A system for recording and displaying events has been developed at the Aerodynamics Laboratory of the National Research Council.
Event generation was added to several of the legacy programs, written in C, that make up the majority of the wind tunnel data acquisition system. Particular attention was paid to the sections responsible for status and error reporting, as well as to the code responsible for maintaining the state of the entire system. Event generation was also added to two LabVIEW based systems: motion control, and infrastructure support, and to the test configuration and data visualization systems written in Perl.
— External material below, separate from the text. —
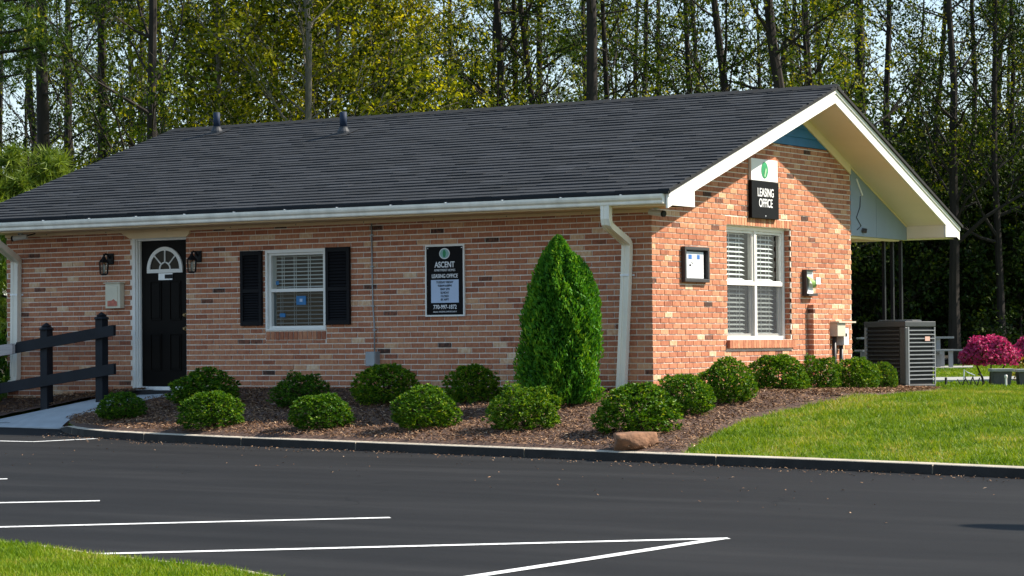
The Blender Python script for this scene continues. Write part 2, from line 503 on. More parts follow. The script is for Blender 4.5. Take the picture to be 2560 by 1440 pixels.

The system has already proven to be of considerable value for testing and debugging. While still under development, it was used to find and eliminate a long-standing bug in the wind tunnel data acquisition software. During one week of wind tunnel testing for an external client, over 8000 events (>600Kb) were saved to disk. Since logging has been implemented on only a small portion of the intended code, as much as an order of magnitude increase in the number of events is anticipated.
Future plans for the system include the expansion of the
MAILTO:
mechanism to allow for other, more
immediate methods of user notification.
The knowledge and understanding gained during the design, coding and commissioning of this system has further reinforced the correctness of the decision by the Software and Instrumentation Group of the Aerodynamics Laboratory to adopt a web-based, device-independent design philosophy.
Although implemented on a Silicon Graphics INDIGO2 workstation, the use of HTTP and CGI allows interactive access from any networked computer with a modern web browser and programmatic access from systems that support Perl, C or LabVIEW. To the user, the system appears to be a simple set of web pages. The internal workings of the code and the UNIX interprocess communications are completely hidden behind the familiar point, click, and fill-in-the-blanks interface of the browser.
The author would like to thank Mr. S. Totolo for his work in implementing the LabVIEW client module.